##### Records for processing

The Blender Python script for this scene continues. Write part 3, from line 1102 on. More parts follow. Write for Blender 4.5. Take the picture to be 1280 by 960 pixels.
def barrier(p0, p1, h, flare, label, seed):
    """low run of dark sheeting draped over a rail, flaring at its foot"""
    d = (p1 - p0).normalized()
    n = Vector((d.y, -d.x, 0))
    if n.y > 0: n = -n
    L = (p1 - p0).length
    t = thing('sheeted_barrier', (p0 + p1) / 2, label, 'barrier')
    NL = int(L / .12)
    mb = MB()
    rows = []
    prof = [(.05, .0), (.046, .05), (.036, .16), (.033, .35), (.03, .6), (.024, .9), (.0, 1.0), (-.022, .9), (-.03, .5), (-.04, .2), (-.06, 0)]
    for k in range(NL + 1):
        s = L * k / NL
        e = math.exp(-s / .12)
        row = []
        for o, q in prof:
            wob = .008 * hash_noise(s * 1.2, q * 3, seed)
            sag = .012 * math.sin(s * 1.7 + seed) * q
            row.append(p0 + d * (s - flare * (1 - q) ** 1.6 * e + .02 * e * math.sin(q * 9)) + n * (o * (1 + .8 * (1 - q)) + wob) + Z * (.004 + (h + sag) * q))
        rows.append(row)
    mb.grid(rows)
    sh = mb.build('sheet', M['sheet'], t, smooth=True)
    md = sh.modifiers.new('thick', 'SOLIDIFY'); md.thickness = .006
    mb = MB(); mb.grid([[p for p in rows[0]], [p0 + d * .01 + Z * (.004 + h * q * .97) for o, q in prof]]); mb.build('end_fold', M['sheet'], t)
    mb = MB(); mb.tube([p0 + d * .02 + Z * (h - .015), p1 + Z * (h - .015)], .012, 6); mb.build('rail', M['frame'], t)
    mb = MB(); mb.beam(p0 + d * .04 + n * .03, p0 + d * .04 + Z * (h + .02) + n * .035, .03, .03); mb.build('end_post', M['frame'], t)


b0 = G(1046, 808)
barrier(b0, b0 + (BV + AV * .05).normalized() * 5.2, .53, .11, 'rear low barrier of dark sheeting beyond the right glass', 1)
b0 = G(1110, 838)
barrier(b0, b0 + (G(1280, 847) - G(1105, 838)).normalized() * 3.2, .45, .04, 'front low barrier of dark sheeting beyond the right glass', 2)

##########
##### Records for processing

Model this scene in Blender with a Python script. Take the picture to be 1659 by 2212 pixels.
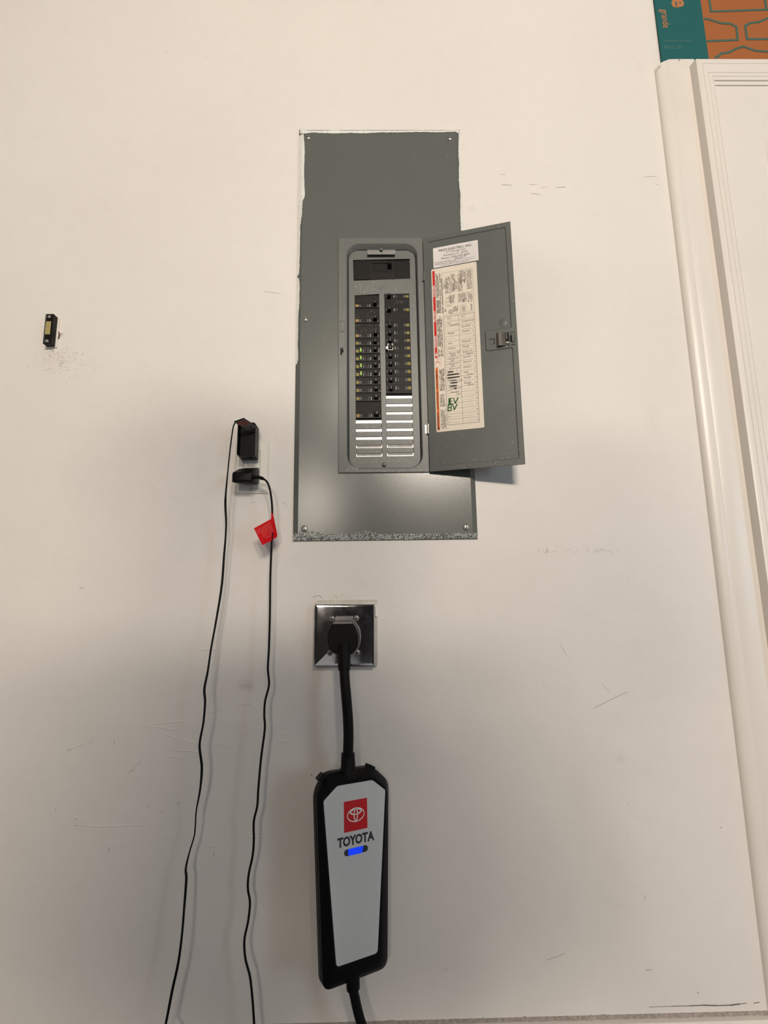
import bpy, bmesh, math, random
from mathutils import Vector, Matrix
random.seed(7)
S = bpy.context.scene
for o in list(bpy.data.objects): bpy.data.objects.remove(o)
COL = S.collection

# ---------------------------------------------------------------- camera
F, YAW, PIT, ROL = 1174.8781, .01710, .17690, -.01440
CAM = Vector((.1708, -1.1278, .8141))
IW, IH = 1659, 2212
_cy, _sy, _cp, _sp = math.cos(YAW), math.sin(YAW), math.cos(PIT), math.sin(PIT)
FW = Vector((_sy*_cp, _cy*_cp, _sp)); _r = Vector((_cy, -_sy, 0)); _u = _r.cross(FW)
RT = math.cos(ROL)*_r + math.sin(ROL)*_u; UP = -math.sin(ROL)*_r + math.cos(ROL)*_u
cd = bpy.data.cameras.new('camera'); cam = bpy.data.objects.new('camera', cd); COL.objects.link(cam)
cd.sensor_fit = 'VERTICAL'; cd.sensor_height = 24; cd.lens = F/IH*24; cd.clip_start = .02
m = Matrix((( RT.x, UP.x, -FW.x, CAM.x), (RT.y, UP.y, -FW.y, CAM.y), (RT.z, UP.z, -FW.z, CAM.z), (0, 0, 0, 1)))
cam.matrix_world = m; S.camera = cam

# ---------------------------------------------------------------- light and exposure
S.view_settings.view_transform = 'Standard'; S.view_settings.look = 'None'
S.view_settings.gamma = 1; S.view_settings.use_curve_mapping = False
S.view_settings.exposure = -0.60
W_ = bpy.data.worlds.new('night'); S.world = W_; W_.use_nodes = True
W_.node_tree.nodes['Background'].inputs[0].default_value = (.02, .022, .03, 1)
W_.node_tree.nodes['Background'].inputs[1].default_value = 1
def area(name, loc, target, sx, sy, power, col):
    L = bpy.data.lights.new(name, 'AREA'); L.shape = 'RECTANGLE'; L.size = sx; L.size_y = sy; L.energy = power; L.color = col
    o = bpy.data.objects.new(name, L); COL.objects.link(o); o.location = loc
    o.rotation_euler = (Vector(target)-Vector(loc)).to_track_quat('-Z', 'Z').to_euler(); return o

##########
##### Records for processing

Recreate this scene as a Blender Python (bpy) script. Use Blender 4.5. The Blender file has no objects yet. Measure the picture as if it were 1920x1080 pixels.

##########

Starting at the line that contains "Model this scene" and stopping after the line that contains "COL = S.collection", copy every line exactly. Leave any pictures behind.

• _Written solution_
Model this scene in Blender with a Python script. Take the picture to be 1659 by 2212 pixels.
import bpy, bmesh, math, random
from mathutils import Vector, Matrix
random.seed(7)
S = bpy.context.scene
for o in list(bpy.data.objects): bpy.data.objects.remove(o)
COL = S.collection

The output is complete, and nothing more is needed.